__Task instructions__: Reproduce exactly the lines below, from the first one through the line containing "tag(obj('foam_fringe', bm, M_FRINGE, t), 'ragged", and omit any pictures.

*****

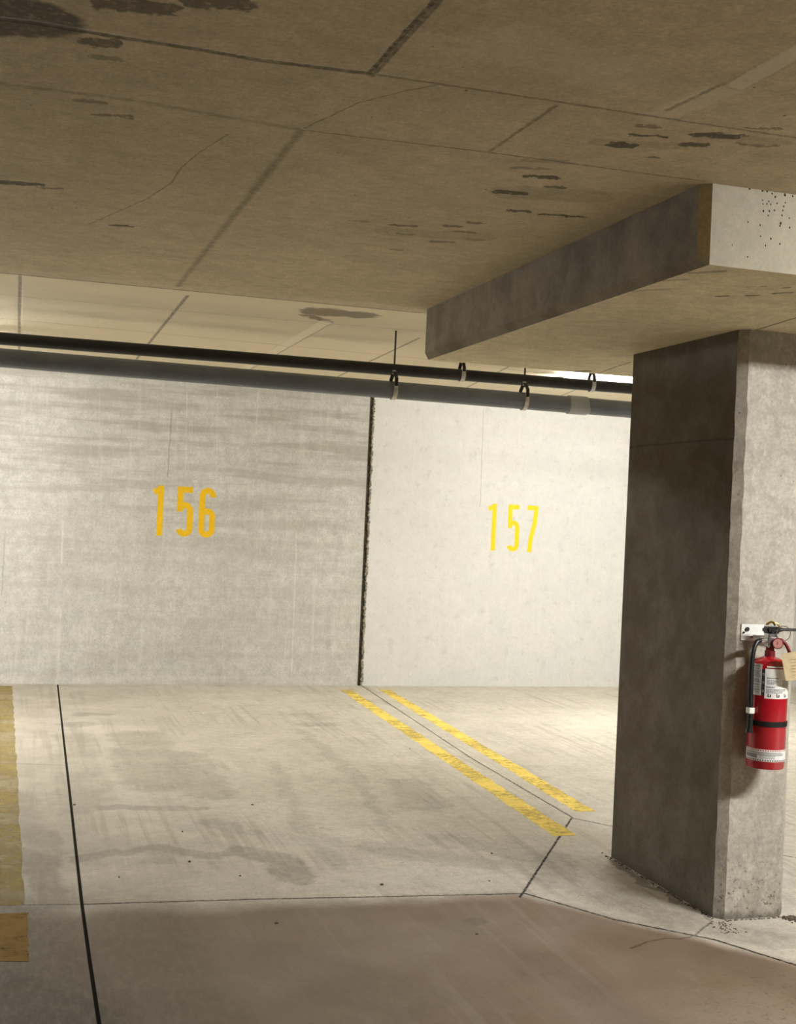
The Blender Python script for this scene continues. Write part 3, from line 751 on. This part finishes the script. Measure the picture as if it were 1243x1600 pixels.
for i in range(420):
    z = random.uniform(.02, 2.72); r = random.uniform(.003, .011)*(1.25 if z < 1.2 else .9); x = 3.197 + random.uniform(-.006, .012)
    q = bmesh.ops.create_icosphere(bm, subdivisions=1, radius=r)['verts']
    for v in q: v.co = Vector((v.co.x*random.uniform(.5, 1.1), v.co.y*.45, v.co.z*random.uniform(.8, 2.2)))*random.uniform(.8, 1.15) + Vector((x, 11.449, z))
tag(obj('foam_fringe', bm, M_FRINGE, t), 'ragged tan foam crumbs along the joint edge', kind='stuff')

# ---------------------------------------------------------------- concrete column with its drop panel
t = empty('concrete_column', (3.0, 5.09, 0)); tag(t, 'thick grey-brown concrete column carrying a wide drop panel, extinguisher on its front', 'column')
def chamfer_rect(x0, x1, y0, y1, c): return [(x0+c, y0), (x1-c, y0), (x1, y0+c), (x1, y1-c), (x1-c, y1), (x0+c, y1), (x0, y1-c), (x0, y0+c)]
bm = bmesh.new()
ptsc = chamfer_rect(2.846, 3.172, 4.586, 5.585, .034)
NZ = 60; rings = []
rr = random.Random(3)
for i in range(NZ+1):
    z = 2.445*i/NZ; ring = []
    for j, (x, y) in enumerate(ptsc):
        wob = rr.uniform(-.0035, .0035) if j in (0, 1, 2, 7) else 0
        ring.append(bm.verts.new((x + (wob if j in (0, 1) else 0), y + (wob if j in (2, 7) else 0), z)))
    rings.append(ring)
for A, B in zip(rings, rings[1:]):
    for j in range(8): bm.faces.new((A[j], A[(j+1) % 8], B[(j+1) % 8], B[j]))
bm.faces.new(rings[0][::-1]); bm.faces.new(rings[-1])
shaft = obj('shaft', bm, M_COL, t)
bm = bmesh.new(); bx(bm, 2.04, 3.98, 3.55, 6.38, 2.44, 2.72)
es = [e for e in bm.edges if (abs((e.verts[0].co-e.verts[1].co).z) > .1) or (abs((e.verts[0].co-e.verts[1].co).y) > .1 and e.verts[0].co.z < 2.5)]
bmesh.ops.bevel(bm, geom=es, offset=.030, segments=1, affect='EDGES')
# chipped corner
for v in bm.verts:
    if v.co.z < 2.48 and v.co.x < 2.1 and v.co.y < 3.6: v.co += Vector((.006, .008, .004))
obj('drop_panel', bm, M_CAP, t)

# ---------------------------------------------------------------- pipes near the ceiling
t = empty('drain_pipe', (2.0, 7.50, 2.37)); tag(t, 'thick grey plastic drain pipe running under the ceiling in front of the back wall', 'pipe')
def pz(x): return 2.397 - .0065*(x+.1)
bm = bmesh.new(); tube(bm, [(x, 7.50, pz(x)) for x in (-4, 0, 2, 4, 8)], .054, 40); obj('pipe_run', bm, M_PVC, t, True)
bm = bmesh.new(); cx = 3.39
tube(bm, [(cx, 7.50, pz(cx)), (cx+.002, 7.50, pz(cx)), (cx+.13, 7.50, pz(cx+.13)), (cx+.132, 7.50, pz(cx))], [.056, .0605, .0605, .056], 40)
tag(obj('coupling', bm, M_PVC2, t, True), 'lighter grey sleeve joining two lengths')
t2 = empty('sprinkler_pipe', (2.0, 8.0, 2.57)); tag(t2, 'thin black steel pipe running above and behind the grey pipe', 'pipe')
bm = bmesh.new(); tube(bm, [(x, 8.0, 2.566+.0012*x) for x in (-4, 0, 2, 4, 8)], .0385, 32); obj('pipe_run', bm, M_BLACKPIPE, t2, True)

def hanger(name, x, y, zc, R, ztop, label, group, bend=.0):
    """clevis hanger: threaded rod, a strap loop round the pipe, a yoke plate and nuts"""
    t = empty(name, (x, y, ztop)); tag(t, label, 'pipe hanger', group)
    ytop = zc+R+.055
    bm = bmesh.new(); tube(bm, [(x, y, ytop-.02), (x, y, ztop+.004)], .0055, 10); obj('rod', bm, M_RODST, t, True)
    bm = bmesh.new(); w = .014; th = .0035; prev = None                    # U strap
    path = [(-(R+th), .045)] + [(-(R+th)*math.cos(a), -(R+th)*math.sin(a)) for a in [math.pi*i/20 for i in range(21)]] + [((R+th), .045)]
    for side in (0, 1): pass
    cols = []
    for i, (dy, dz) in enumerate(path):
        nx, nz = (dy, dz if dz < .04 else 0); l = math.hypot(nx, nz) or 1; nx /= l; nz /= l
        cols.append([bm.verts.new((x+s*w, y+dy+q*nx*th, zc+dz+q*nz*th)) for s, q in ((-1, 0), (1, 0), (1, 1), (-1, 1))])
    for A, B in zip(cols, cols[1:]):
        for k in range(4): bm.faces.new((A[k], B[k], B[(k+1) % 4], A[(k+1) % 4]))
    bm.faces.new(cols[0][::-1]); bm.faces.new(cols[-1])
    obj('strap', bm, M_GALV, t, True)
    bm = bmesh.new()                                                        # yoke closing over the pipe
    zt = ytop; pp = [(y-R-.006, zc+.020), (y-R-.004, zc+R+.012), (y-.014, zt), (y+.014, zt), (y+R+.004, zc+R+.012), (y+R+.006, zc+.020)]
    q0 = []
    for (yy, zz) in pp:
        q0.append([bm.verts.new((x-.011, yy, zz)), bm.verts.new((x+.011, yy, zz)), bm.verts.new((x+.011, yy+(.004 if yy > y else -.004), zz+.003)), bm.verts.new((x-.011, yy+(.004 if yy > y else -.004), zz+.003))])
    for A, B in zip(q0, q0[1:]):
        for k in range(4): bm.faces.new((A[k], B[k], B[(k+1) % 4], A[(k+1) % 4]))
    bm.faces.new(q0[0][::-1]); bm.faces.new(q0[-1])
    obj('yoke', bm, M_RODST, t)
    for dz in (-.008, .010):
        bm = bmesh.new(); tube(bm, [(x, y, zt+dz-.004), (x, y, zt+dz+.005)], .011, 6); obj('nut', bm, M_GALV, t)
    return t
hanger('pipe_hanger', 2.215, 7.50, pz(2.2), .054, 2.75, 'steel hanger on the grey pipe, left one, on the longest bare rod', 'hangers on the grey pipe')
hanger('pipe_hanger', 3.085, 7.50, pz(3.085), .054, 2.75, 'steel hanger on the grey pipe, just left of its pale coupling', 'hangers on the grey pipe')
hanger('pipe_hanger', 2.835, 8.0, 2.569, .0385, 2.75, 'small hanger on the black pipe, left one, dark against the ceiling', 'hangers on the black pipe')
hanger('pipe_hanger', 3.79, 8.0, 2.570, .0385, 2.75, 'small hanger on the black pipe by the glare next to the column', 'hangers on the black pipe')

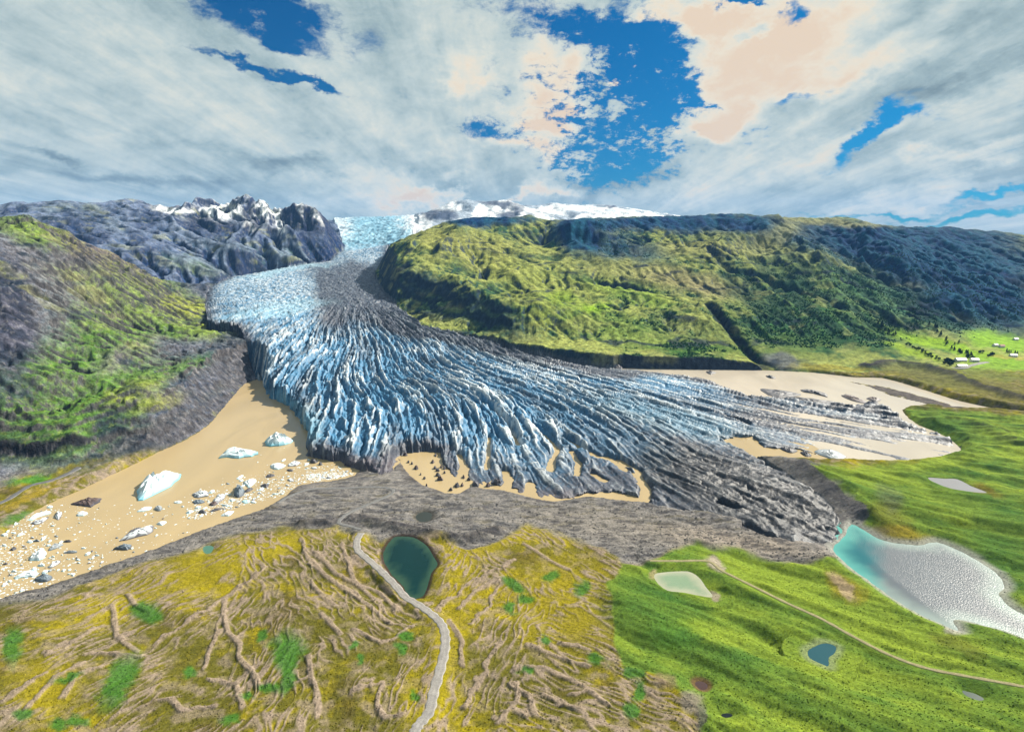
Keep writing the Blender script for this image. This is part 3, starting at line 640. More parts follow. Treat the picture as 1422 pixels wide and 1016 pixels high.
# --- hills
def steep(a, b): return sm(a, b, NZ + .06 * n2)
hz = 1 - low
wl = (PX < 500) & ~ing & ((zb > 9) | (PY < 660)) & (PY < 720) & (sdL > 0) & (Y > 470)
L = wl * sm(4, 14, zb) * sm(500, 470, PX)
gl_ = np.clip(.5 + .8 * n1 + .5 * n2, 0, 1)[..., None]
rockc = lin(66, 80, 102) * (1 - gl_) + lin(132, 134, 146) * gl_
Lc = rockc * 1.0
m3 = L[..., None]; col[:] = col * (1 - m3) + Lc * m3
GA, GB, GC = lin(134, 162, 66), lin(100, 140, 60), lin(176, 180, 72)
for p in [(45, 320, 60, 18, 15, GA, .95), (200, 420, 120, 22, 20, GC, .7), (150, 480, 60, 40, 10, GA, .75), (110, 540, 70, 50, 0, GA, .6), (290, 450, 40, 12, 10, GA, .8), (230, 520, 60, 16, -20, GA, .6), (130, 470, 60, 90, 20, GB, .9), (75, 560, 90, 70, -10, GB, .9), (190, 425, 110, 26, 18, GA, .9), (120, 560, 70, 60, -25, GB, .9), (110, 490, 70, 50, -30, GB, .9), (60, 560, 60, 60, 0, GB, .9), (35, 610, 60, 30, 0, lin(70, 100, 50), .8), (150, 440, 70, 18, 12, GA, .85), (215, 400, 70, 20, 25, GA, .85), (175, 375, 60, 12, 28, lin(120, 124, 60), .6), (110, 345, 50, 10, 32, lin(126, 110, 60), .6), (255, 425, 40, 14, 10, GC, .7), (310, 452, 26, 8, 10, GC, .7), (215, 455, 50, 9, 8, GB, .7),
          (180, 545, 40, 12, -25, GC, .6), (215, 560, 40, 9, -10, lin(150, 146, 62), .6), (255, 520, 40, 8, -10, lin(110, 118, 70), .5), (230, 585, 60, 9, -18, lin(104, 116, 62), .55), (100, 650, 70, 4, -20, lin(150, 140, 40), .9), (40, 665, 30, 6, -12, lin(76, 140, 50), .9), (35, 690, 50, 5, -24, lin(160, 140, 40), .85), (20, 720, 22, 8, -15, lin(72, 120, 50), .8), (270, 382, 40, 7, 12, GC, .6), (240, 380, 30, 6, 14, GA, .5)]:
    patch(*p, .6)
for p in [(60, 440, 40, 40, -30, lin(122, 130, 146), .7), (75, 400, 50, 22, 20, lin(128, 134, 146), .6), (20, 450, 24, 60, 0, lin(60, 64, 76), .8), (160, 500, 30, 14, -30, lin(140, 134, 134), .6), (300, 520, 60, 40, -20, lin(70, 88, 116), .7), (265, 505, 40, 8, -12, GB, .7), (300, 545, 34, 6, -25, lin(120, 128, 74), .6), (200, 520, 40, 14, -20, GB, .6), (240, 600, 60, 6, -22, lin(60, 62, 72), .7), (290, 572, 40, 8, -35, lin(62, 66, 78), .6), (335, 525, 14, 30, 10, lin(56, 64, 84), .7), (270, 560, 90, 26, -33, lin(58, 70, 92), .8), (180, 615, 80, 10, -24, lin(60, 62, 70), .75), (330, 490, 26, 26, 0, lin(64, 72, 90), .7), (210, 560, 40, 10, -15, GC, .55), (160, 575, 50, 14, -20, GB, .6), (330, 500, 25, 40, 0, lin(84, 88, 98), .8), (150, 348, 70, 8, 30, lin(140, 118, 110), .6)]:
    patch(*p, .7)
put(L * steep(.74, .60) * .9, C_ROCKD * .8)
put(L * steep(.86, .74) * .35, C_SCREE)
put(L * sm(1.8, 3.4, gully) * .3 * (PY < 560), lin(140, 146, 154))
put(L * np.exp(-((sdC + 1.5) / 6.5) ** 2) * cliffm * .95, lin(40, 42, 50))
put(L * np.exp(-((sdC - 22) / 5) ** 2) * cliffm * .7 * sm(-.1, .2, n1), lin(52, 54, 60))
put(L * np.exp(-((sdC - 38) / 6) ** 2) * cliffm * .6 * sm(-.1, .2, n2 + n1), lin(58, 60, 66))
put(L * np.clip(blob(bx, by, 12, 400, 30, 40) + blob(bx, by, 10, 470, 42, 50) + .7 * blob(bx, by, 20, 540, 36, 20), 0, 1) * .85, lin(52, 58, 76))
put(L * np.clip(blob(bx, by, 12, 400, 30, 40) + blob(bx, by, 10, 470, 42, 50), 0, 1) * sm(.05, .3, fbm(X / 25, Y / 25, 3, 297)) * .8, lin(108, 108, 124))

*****

__Exercise response__:
The Blender Python script for this scene continues. Write part 3, from line 751 on. This part finishes the script. Measure the picture as if it were 1243x1600 pixels.
for i in range(420):
    z = random.uniform(.02, 2.72); r = random.uniform(.003, .011)*(1.25 if z < 1.2 else .9); x = 3.197 + random.uniform(-.006, .012)
    q = bmesh.ops.create_icosphere(bm, subdivisions=1, radius=r)['verts']
    for v in q: v.co = Vector((v.co.x*random.uniform(.5, 1.1), v.co.y*.45, v.co.z*random.uniform(.8, 2.2)))*random.uniform(.8, 1.15) + Vector((x, 11.449, z))
tag(obj('foam_fringe', bm, M_FRINGE, t), 'ragged tan foam crumbs along the joint edge', kind='stuff')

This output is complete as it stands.